DARPA launched the Microwave and Analog Front End Technology (MAFET) program in 1995 as a follow-on to the Millimeter Wave Monolithic Integrated Circuits (MIMIC) program, which began in 1987. MAFET aimed to significantly reduce non-recurring costs for microwave and millimeter-wave sensor systems for military applications.

Before DARPA was established, a President’s Science Advisory Committee panel and other experts had concluded that reliable ballistic missile defense (BMD) and space surveillance technologies would require the ability to detect, track, and identify a large number of objects moving at very high speeds. Responding to these needs, DARPA in 1959 initiated a competition for the design and construction of a large, experimental two-dimensional phased array with beam steering under computer control rather than requiring mechanical motion of the antenna.
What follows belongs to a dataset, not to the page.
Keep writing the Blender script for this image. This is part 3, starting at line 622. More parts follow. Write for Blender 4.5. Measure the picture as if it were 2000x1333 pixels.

Known as the Electronically Steered Array Radar (ESAR) Program, the focus of the effort was to develop low-cost, high-power tubes and phase shifters, extend component frequency ranges, increase bandwidth, apply digital techniques, and study antenna coupling. DARPA pioneered the construction of ground-based phased array radars such as the FPS-85. This radar system had a range of several thousand miles and could detect, track, identify, and catalog Earth-orbiting objects and ballistic missiles. The FPS-85 quickly became part of the Air Force SPACETRACK system and was in operation from 1962 until the SPACETRACK unit was deactivated in early 1967.